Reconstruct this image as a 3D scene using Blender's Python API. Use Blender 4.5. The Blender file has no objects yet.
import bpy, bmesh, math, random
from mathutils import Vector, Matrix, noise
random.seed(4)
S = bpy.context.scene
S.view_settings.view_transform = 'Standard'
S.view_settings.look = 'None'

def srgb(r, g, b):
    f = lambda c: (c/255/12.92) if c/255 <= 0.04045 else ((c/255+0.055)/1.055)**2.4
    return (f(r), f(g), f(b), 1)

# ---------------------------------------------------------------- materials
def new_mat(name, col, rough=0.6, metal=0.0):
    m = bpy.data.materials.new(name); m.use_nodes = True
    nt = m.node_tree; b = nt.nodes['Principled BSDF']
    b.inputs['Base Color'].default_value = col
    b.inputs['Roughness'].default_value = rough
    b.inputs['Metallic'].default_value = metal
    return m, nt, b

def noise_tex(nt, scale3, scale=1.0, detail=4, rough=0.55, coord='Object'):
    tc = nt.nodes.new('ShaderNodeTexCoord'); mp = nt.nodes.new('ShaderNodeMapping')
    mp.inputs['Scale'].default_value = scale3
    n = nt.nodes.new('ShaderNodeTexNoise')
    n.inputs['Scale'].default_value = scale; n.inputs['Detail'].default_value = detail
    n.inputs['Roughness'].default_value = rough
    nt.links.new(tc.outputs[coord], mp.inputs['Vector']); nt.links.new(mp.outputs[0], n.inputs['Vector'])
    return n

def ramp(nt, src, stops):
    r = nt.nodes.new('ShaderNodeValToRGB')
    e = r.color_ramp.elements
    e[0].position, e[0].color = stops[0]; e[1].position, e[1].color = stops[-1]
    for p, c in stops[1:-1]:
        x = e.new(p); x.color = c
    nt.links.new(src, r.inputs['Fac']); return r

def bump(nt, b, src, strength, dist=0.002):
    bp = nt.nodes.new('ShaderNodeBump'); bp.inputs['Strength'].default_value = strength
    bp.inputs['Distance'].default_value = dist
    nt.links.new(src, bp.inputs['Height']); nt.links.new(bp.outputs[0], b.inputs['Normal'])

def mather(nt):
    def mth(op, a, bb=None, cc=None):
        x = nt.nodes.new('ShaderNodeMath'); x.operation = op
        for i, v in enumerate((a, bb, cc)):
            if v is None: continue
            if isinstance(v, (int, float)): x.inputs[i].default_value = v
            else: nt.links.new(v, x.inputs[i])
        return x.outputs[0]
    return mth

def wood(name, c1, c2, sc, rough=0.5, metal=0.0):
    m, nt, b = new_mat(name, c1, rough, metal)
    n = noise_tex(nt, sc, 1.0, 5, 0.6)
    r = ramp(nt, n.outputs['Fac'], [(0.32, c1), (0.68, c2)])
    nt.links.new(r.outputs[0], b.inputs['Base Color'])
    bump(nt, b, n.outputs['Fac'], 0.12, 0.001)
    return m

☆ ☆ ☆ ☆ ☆

SET TASK — Each line in the listing above that contains "scene" should be copied.

TASK SOLUTION —
Reconstruct this image as a 3D scene using Blender's Python API. Use Blender 4.5. The Blender file has no objects yet.
S = bpy.context.scene